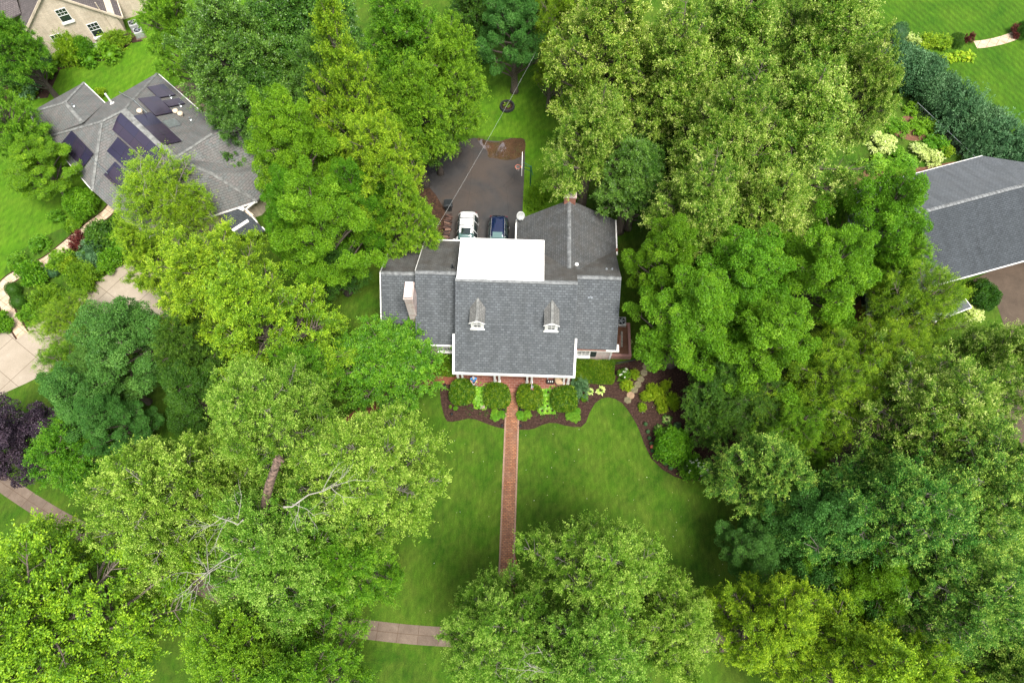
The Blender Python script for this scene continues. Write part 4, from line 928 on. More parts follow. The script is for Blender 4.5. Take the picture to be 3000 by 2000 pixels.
# ---------------------------------------------------------------- cars (length along local y, nose towards -y)
def car(name, label, x, y, paint, glass, roofglass, Lc=4.7, Wc=1.88, Hc=1.68, rails=True, boxy=.0):
    t = hloc(name, label, 'car', x, y)
    hw = Wc/2
    st = [(-Lc/2, .55, .55, .62, .70), (-Lc/2+.12, .78, .70, .80, .82), (-Lc/2+.5, .95, .78, .93, .92), (-Lc/2+1.25, 1.06, .76, hw, 1.0),
          (-Lc/2+1.45, 1.10, .74, hw, 1.02), (-Lc/2+2.15, Hc-.08, .60, hw, 1.02), (-Lc/2+2.5, Hc, .62, hw, 1.03), (.3, Hc+.02, .63, hw, 1.04),
          (Lc/2-.95, Hc, .61, hw, 1.04), (Lc/2-.45, Hc-.06, .58+boxy*.03, hw-.03, 1.04), (Lc/2-.12, 1.12, .62, hw-.1, 1.02), (Lc/2, .72, .66, hw-.22, .7)]
    def ring(y, zt, wt, wb, zb):
        zb = min(zb, zt-.02)
        return [(0, .22), (wb*.93, .24), (wb, .45), (wb*1.0, zb*.72), (wb*.985, zb), (wt+.05, zt-.10 if zt > 1.3 else zt-.03), (wt-.06, zt-.01), (wt*.5, zt+.02), (0, zt+.03)]
    def full(r): return r + [(-a, b) for a, b in r[-2:0:-1]]
    def surf(stn, off=0.0):
        rs = [full(ring(*s)) for s in stn]; k = len(rs[0])
        vs = []
        for s, r in zip(stn, rs):
            cz = .9
            for a, b in r:
                d = Vector((a, 0, b-cz)); d = d.normalized()*off if d.length else d
                vs.append((a+d.x, s[0], b+d.z))
        return vs, k
    import bisect
    def lerp_st(y):
        for a, b in zip(st[:-1], st[1:]):
            if a[0] <= y <= b[0]:
                f = (y-a[0])/(b[0]-a[0]); return tuple(p+(q-p)*f for p, q in zip(a, b))
    vs, k = surf(st); n = len(st)
    fs = [(i*k+j, i*k+(j+1)%k, (i+1)*k+(j+1)%k, (i+1)*k+j) for i in range(n-1) for j in range(k)]
    fs += [list(range(k))[::-1], list(range((n-1)*k, n*k))]
    m = MB(); m.add(vs, fs); bd = m.build('body', paint, t, smooth=True)
    import bmesh
    bm = bmesh.new(); bm.from_mesh(bd.data); bmesh.ops.recalc_face_normals(bm, faces=bm.faces); bm.to_mesh(bd.data); bm.free()
    mo = bd.modifiers.new('sub', 'SUBSURF'); mo.levels = mo.render_levels = 1
    def patch(nm, ys, js, mat, off=.012, nj=None):
        stn = [lerp_st(y) for y in ys]; vv, kk = surf(stn, off)
        ff = [(i*kk+j, i*kk+(j+1)%kk, (i+1)*kk+(j+1)%kk, (i+1)*kk+j) for i in range(len(ys)-1) for j in js]
        used = sorted({i for f in ff for i in f}); mp = {u: i for i, u in enumerate(used)}
        mm = MB(); mm.add([vv[u] for u in used], [tuple(mp[i] for i in f) for f in ff]); o = mm.build(nm, mat, t, smooth=True)
        s2 = o.modifiers.new('thick', 'SOLIDIFY'); s2.thickness = .012; s2.offset = 0
        return o
    a, b = -Lc/2+1.5, -Lc/2+2.12
    top = [5, 6, 7, 8, 9, 10][1:5]
    patch('windshield', [a, (a+b)/2, b], [5, 6, 7, 8, 9, 10], M['windshield'], .016)
    for s, js in ((1, [4]), (-1, [11])):
        patch('side_window', [-Lc/2+1.95, -Lc/2+2.2, -.05], js, glass, .014); patch('side_window', [.03, .5, .95], js, glass, .014); patch('side_window', [1.03, Lc/2-.75], js, glass, .014)
    patch('rear_window', [Lc/2-.40, Lc/2-.16], [6, 7, 8, 9], glass, .02)
    z = Hc+.035
    q = MB(); q.add([(-.42, -.62+.1, z+.012), (.42, -.62+.1, z+.012), (.44, .1, z+.022), (-.44, .1, z+.022)], [(0,1,2,3)]); so_ = q.build('sunroof', roofglass, t); so_.modifiers.new('thick', 'SOLIDIFY').thickness = .02
    if rails:
        for s in (-1, 1):
            q = MB(); q.tube([(s*.60, -.95, Hc-.04), (s*.615, -.8, Hc+.06), (s*.62, .2, Hc+.08), (s*.60, 1.55, Hc+.06), (s*.58, 1.68, Hc-.05)], .022, 6); q.build('roof_rail', M['darkmetal'] if boxy else M['chrome'], t)
    for yy in (.35, 1.15):
        if boxy: q = MB(); q.tube([(-.6, yy, Hc+.08), (0, yy, Hc+.095), (.6, yy, Hc+.08)], .032, 6); q.build('crossbar', M['darkmetal'], t)
    for s in (-1, 1):
        q = MB(); q.lathe([(.02,-.06),(.09,-.05),(.1,.05),(.03,.07)], 10); o = q.build('mirror', paint, t, smooth=True); o.location = (s*(hw+.10), -Lc/2+1.75, 1.05); o.scale = (1.3, .8, 1)
        for yy in (-Lc/2+.92, Lc/2-.95):
            q = MB(); q.tube([(s*(hw-.2), yy, .34), (s*(hw+.01), yy, .34)], .34, 20); wh = q.build('wheel', M['tyre'], t)
            q = MB(); q.tube([(s*(hw+.0), yy, .34), (s*(hw+.025), yy, .34)], .21, 12); q.build('rim', M['chrome'], wh)
        q = MB(); q.box(s*(hw-.30)-.12, s*(hw-.30)+.12, Lc/2-.17, Lc/2-.03, .84, .98); q.build('tail_light', M['redglass'], t)
        q = MB(); q.box(s*.62-.18, s*.62+.18, -Lc/2+.03, -Lc/2+.2, .66, .78); q.build('headlight', M['windshield'], t)
    return t
M['redglass'] = glassmat('red lamp glass', (.10, .006, .006))
car('parked_car', 'white sport utility car with roof crossbars parked beside the log pile', -4.66, 14.42, M['carwhite'], M['carglass'], M['carglass'], Lc=4.9, Wc=2.0, Hc=1.80, boxy=1)
car('parked_car', 'dark blue sport utility car with silver roof rails parked behind the house', -1.80, 14.12, M['carblue'], M['glass'], M['windshield'], Lc=4.8, Wc=1.98, Hc=1.72)

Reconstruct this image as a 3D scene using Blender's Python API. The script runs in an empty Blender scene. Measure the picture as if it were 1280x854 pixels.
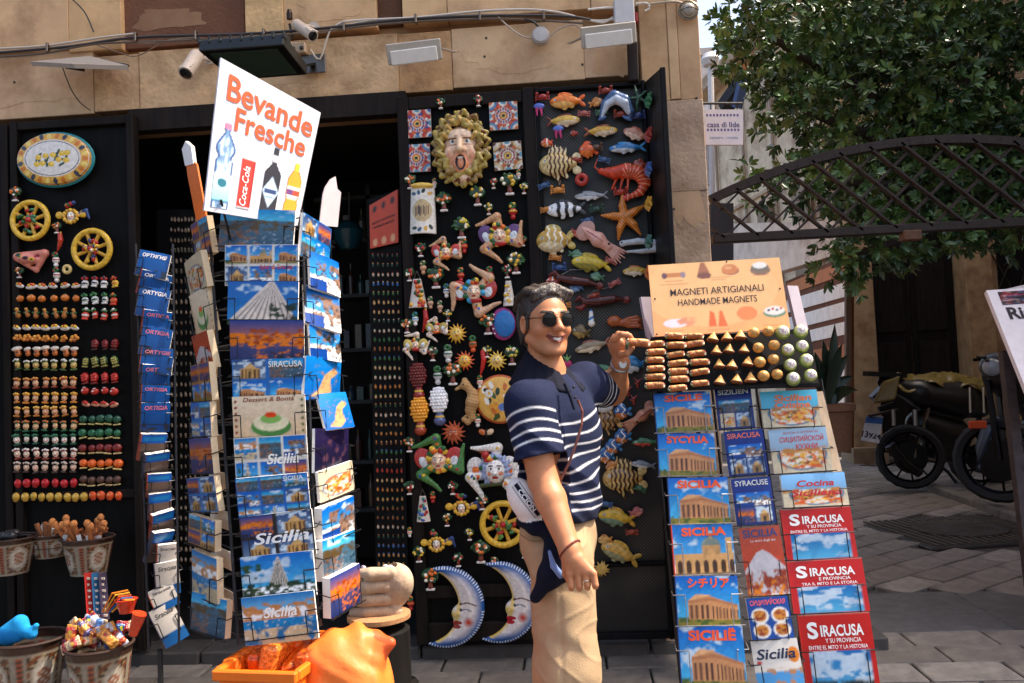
import bpy, math, random
import numpy as np
from mathutils import Matrix, Vector
random.seed(7); RN = np.random.RandomState(7)
SC = bpy.context.scene; COL = SC.collection
R_ = math.radians
# ------------------------------------------------------------------ camera
FPX = 1050.0; EYE = np.array([0.0, 0.0, 1.45])
YAW, PITCH, ROLL = 4.0, 2.6, -2.5
CR = Matrix.Rotation(R_(YAW), 3, 'Z') @ Matrix.Rotation(R_(90+PITCH), 3, 'X') @ Matrix.Rotation(R_(ROLL), 3, 'Z')
cam_d = bpy.data.cameras.new('camera'); cam = bpy.data.objects.new('camera', cam_d); COL.objects.link(cam)
cam.matrix_world = Matrix.Translation(EYE) @ CR.to_4x4()
cam_d.sensor_width = 36; cam_d.lens = FPX/1280*36; cam_d.clip_start = .05; cam_d.clip_end = 500
SC.camera = cam
# ------------------------------------------------------------------ light
SUN_EL, SUN_AZ = 57.0, 80.0          # azimuth clockwise from +Y (the view direction): behind the camera to the right
sd = Vector((math.sin(R_(SUN_AZ))*math.cos(R_(SUN_EL)), math.cos(R_(SUN_AZ))*math.cos(R_(SUN_EL)), math.sin(R_(SUN_EL))))
sun_d = bpy.data.lights.new('sun', 'SUN'); sun_d.energy = 3.0; sun_d.angle = R_(.5); sun_d.color = (1, .91, .77)
sun = bpy.data.objects.new('sun', sun_d); COL.objects.link(sun); sun.rotation_euler = sd.to_track_quat('Z', 'Y').to_euler()
W = bpy.data.worlds.new('World'); SC.world = W; W.use_nodes = True
nt = W.node_tree; sky = nt.nodes.new('ShaderNodeTexSky'); sky.sky_type = 'NISHITA'; sky.sun_disc = False
sky.sun_elevation = R_(SUN_EL); sky.sun_rotation = R_(SUN_AZ); sky.dust_density = 5; sky.air_density = 1; sky.ozone_density = .4
bg = nt.nodes['Background']; bg.inputs['Strength'].default_value = .14
nt.links.new(sky.outputs[0], bg.inputs['Color'])
SC.view_settings.view_transform = 'Standard'; SC.view_settings.look = 'None'; SC.view_settings.exposure = 1.4; SC.view_settings.gamma = 1
# ------------------------------------------------------------------ pixel <-> place
def ray(px, py):
    return np.array(CR @ Vector(((px-640)/FPX, -(py-427)/FPX, -1)))
def P(px, py, Y):            # on a plane of constant y (parallel to the shop front)
    d = ray(px, py); return EYE + d*((Y-EYE[1])/d[1])
def G(px, py, z=0.0):        # on the ground
    d = ray(px, py); return EYE + d*((z-EYE[2])/d[2])
def PX(px, py, X):
    d = ray(px, py); return EYE + d*((X-EYE[0])/d[0])
def lin(c):
    c = np.asarray(c, float)/255.; return np.where(c <= .04045, c/12.92, ((c+.055)/1.055)**2.4)
# ------------------------------------------------------------------ materials
MATS = {}
def mat(name, rough=.5, metal=0, var=.12, nscale=12, bump=0, bscale=60, coat=0, spec=.5, sss=0, voronoi=False, stretch=None, stain=None):
    if name in MATS: return MATS[name]
    m = bpy.data.materials.new(name); m.use_nodes = True; t = m.node_tree; N = t.nodes; L = t.links
    b = N['Principled BSDF']; b.inputs['Roughness'].default_value = rough; b.inputs['Metallic'].default_value = metal
    b.inputs['Coat Weight'].default_value = coat; b.inputs['Specular IOR Level'].default_value = spec
    if sss: b.inputs['Subsurface Weight'].default_value = sss; b.inputs['Subsurface Radius'].default_value = (.012, .005, .003)
    a = N.new('ShaderNodeAttribute'); a.attribute_name = 'Col'
    tc = N.new('ShaderNodeTexCoord'); mp = N.new('ShaderNodeMapping'); L.new(tc.outputs['Object'], mp.inputs[0])
    if stretch: mp.inputs['Scale'].default_value = stretch
    nz = N.new('ShaderNodeTexNoise'); nz.inputs['Scale'].default_value = nscale; nz.inputs['Detail'].default_value = 6; L.new(mp.outputs[0], nz.inputs['Vector'])
    mr = N.new('ShaderNodeMapRange'); mr.inputs[1].default_value = .3; mr.inputs[2].default_value = .7
    mr.inputs[3].default_value = 1-var; mr.inputs[4].default_value = 1+var; L.new(nz.outputs[0], mr.inputs[0])
    mx = N.new('ShaderNodeVectorMath'); mx.operation = 'SCALE'; L.new(a.outputs['Color'], mx.inputs[0]); L.new(mr.outputs[0], mx.inputs['Scale'])
    out = mx.outputs[0]
    if stain:
        n2 = N.new('ShaderNodeTexNoise'); n2.inputs['Scale'].default_value = stain[1]; n2.inputs['Detail'].default_value = 9; n2.inputs['Roughness'].default_value = .68
        L.new(mp.outputs[0], n2.inputs['Vector'])
        r2 = N.new('ShaderNodeMapRange'); r2.inputs[1].default_value = stain[2]; r2.inputs[2].default_value = stain[3]; L.new(n2.outputs[0], r2.inputs[0])
        mm = N.new('ShaderNodeMix'); mm.data_type = 'RGBA'; L.new(r2.outputs[0], mm.inputs['Factor']); L.new(out, mm.inputs['A'])
        mm.inputs['B'].default_value = (*lin(stain[0]), 1); out = mm.outputs['Result']
    L.new(out, b.inputs['Base Color'])
    if bump:
        n3 = N.new('ShaderNodeTexVoronoi' if voronoi else 'ShaderNodeTexNoise'); n3.inputs['Scale'].default_value = bscale
        if not voronoi: n3.inputs['Detail'].default_value = 6
        L.new(mp.outputs[0], n3.inputs['Vector'])
        bp = N.new('ShaderNodeBump'); bp.inputs['Strength'].default_value = bump; bp.inputs['Distance'].default_value = .01
        L.new(n3.outputs[0], bp.inputs['Height']); L.new(bp.outputs[0], b.inputs['Normal'])
    MATS[name] = m; return m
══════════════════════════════
▸ **Given instruction**: Using the material above, gather every line that includes "picture".

▸ **Answer to the problem**:
The Blender Python script for this scene continues. Write part 4, from line 928 on. More parts follow. The script is for Blender 4.5. Take the picture to be 3000 by 2000 pixels.
Reconstruct this image as a 3D scene using Blender's Python API. The script runs in an empty Blender scene. Measure the picture as if it were 1280x854 pixels.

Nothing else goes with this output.